Conversion is both instantaneous and progressive. It continues as God shows us new areas in our lives in which we must invite Jesus Christ to take charge and be our Lord. My walk with God at age 57 is not the same as my walk with God at age nine, because our walk with Him is not a once and for all experience but a joyous journey of growth. Step by step we come we come into a better understanding of ourselves and a more complete knowledge of the claims Christ places on our lives. Christianity is a life style we live by faith on a day-by-day, moment-by-moment basis.

We are justified when we are put right with God—this happens over and over—conversion moments until it becomes a way of life!” Justifying Grace has continued to operate in my life as the Holy Spirit has made me aware at times that my relationship with the Lord has faltered. Like the Prodigal Son I have often strayed into the “far country” thinking I could take charge of my life and handle my struggles in my own strength and wisdom apart from God. Like the Prodigal’s Father, the Lord has always been waiting with open arms to welcome me home. Many times over the years I have slipped and sinned, but I praise God that His Justifying Grace has been there to pick me up one more time, for God has shown me that “If we confess our sin, He is faithful and just to forgive us our sin and to cleanse us from all unrighteousness” [--I John 1:9]. Always when I confess, God forgives.

“To be justified means to be put right with God by grace through faith.” At the point I accept God’s offer by faith, he “justifies me,” treating me “Just as if I had never sinned!” We accept God’s relationship of love as an act of faith. We can do absolutely nothing to earn it. It is an unconditional, free gift. By a simple act of trust we accept Jesus Christ as our Saviour and receive God’s love and forgiveness. I receive God’s offer on the basis of Ephesians 2:8-9, “For it is by grace you have been saved, through faith—and this not from yourselves, it is the gift of God—not by works, so that no one can boast. The hymn writer expresses it so well when he sings:

“In my hand no price I bring;

Simply to thy cross I cling.”

[--August M. Toplady, “Rock of Ages,” 1776]

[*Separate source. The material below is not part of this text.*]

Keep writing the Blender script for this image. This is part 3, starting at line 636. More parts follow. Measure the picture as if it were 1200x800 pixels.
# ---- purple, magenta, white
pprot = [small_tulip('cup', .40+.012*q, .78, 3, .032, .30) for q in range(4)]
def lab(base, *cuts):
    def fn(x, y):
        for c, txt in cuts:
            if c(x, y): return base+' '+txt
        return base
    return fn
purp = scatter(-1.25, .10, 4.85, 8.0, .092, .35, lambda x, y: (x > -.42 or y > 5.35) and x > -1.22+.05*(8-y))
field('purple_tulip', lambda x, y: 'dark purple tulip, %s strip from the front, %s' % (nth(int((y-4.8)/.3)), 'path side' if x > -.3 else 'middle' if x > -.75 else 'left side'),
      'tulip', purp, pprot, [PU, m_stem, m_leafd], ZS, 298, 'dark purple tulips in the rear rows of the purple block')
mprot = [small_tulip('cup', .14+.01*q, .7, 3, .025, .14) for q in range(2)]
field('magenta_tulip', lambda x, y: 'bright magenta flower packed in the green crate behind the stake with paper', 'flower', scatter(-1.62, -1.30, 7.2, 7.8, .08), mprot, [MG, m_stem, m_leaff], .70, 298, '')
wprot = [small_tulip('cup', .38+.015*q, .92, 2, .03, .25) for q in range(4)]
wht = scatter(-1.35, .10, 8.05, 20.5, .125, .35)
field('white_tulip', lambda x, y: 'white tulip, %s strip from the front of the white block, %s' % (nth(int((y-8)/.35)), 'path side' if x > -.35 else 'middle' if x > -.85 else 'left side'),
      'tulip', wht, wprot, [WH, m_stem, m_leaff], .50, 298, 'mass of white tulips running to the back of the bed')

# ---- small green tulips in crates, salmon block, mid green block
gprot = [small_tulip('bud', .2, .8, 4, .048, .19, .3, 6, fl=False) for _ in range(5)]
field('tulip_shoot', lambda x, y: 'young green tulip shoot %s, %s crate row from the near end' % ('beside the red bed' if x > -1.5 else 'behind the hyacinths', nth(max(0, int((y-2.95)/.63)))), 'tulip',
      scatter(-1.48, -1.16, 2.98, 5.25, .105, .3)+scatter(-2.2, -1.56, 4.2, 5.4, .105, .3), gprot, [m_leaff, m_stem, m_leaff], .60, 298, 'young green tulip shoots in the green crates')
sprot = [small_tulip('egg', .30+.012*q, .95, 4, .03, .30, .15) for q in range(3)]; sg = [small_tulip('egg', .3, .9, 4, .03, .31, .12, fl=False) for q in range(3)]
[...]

In inviting us to become God’s children the Holy Spirit appeals to our intellect; faith is reasonable, “it is not blind.” God’s desire is that “we all reach unity in the faith and in the knowledge of the Son of God [--Ephesians 4:13]. Justifying Grace at the same time speaks to our mind and appeals to our emotions. God wants us to respond to Christ with enthusiasm but not to depend upon our feelings for the assurance of our salvation.

I appreciate the Campus Crusade for Christ illustration of the train in explaining faith. It makes clear that the Bible—not our feelings—provides us the assurance of our salvation. As a Christian I live by faith; that is, I trust the promises of God and His Word. This train has three cars—The engine; representing fact, God and His Word; the coal car, our trust in God and His Word; and the caboose, our feelings. The train will run with or without the caboose, “feelings,” but it would be folly to try to pull the train by the caboose. Christians do not depend on feelings or emotions, because they are like a roller coaster, up one minute, down the next. God’s Word, however, never changes. We trust God and depend upon the promises of His word that we are saved by faith in Jesus Christ.

God does everything possible to lead us to accept His offer of love and forgiveness in Christ, but He does not dictate our response. We have a choice to make, to accept or reject Jesus Christ as our Saviour and Lord. The Lord Jesus personally invites each one of us as He did the Church at Laodicea in Revelation 3:20, “Look! Here I stand at the door and knock. If you hear me calling and open the door, I will come in, and we will share a meal as friends (New Living Translation).” The door at which Jesus stands and knocks is the door of each one of our hearts. He will never force His entrance. There is only one latch on the door of your heart and mine, and that is on the inside. God leaves that choice solely in our hands. We each must personally decide, “What shall I do then with Jesus who is called the Christ?”

“A woman came up to an evangelist after hearing him preach and said that she could not understand salvation.

“The evangelist asked, ‘Mrs. Franklin, how long have you been Mrs. Franklin?’

“Why, ever since I was married,’ she replied. ‘And how did you become Mrs. Franklin?’ he asked.

“‘When the minister said, ‘Will you have this man to be your wedded husband,’ I just said, ‘Yes.’

“‘Didn’t you say, ‘I hope so,’ or ‘I’ll try to?’ asked the evangelist.

“‘No,’ she replied, ‘I said, ‘I will.’

“Then pointing her to God’s Word, he said, ‘God is asking you if you will receive His Son. What will you say to that?’

“Her face lit up, and she said, ‘Why, how simple that is! Isn’t it strange that I didn’t say, ‘Yes’ long ago?”

Ty Cobb, became a Christian sometime before his death on July 17, 1961. The all-time great baseball player played 3,033 games and for 12 years led the American League in batting averages. For four years, he batted over 400. His dying testimony for his family to share with his teammates were these, “You tell the boys I’m sorry it was the last part of the ninth that I came to know Christ. I wish it had taken place in the first half of the first.”

Justifying grace calls for you to say, “Yes,” and God will receive you as you come to Him by faith in Jesus Christ. , but if you have not done so already, please don’t wait until the “bottom of the ninth.” Say “yes” to God’s offer in Jesus Christ now, and He will Justify you, accepting you “just as if you had never sinned.”